Yemeni New Yorkers are not known for their activism; Almontaser estimated that the largest protests in the recent past, held during the height of the Arab Spring, had drawn out at most 1,000 protesters. But if the organizers were worried about turnout, their fears would turn out to be unwarranted. At noon on Thursday, thousands of bodega owners and workers throughout the five boroughs locked their doors and pulled down their gates, taped signs to their businesses explaining why they were closed, and began streaming towards Downtown Brooklyn. News of the strike and protest had spread quickly via social media and word of mouth among New York City’s Yemeni Americans, a sign of how widespread the impact of the week-old executive order has been on the small but tight knit community. For many, it would be the first day they had closed their business in years.

Hours before the protest was scheduled to begin, the park outside of Borough Hall was already packed with hundreds of protesters, with so many American flags waving in the air that one watching from a distance would think it were a pro-Trump rally were it not for the fact that they were mixed in with chants of “No ban! No wall!” and at one point, “Fuck Trump!”

“That’s right, say no to that white bastard!” one woman passing through yelled as she videotaped the scene.

Standing with a group of friends on the pedestrian walkway was 20-year-old Badr Namer, holding an upside down American flag. “This is how the U.S. is now,” he said, referring to the flag in his hands.

Namer came to the US seven years ago and works at a bodega in the Bronx. He’s worried about his family who are overseas. “A lot of us are dying. They’re killing kids, women, old men, everything, the earth, all of that,” he said, referring to the civil war that has been raging in Yemen since 2015 which has displaced millions and taken the lives of thousands (and in which the United States as well as Saudi Arabia are directly involved; the same weekend Trump authorized the Muslim ban, he ordered a disastrous raid in Yemen, which killed one American soldier and an untold number of civilians). It took five years for Namer, his mother, and his two siblings to get visas to come to the US, during the Obama administration. “Now it’s going to be harder,” he said, “not just for us but all the seven countries.”

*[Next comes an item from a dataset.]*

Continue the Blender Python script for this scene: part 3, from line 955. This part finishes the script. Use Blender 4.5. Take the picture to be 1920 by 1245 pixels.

Asked what he thinks of our new president, he didn’t mince words. “Donald Trump is like a baby. He doesn’t know what he’s doing,” Namer said. “I felt like he’s not a human, he doesn’t have the heart of a human.” Others, like Ali Shabala, a 44-year-old taxi driver who immigrated to the US in 1999, put it more bluntly: “He’s a racist.”

Everyone there had a story to tell of how the ban was impacting them — 38-year-old grocery store worker Akram Alsulaimi had been planning on going to Yemen to see his 90-year-old mother for the first time in 18 years and received his visa the same day that Trump signed the executive order. He showed me a photo of his mother on his cell phone. “That’s why it breaks my heart every time,” Alsulaimi said. “We’re just asking for humanity. We’re not asking for anything else.”

Standing a short distance away was Arafat Aljamal, holding a handwritten sign with the message, “Without immigrants Donald Trump would have no wives.” His wife and son are in Yemen, and Aljamal had applied for them to come to New York; he received a notice three days ago that their application for a visa had been suspended. “I want just to feel like anyone else, live just my life,” he said. “I’m so concerned. [Yemen] is not a safe place right now.”

By nightfall, the crowd had swelled into the thousands, a rolling mass of people crammed shoulder to shoulder in front of the steps of Borough Hall. If the protesters were mostly men, many of the speakers and key organizers were Muslim women, who drew enthusiastic cheers — often chants of “USA! USA!” — from the crowd with every sentence. The elected officials there spoke of solidarity, but their presence felt almost like an afterthought; what mattered most was the palpable joy that emanated from all who were there, transformed from their anger and frustration by the alchemy of collective action, and what was most striking was the sense, building steadily throughout the day and into the evening, that this protest would be only the beginning.

Afterwards, Almontaser told me that people are eager to sustain the momentum from the day, and there’s already talk of forming a Yemeni merchant’s association to continue to fight Trump’s policies. “Today is historic for the New York City Yemeni community,” she said. “I’m so proud, I can’t even find the words to describe it.”

Earlier in the afternoon I had spoken to Zaid Nagi, one of the bodega owners who had done the most to help organize the strike. “In protests before, it would be hard for us to get 70 or 80 people,” he said. “But I guess the fire has come home, and people have felt the heat.”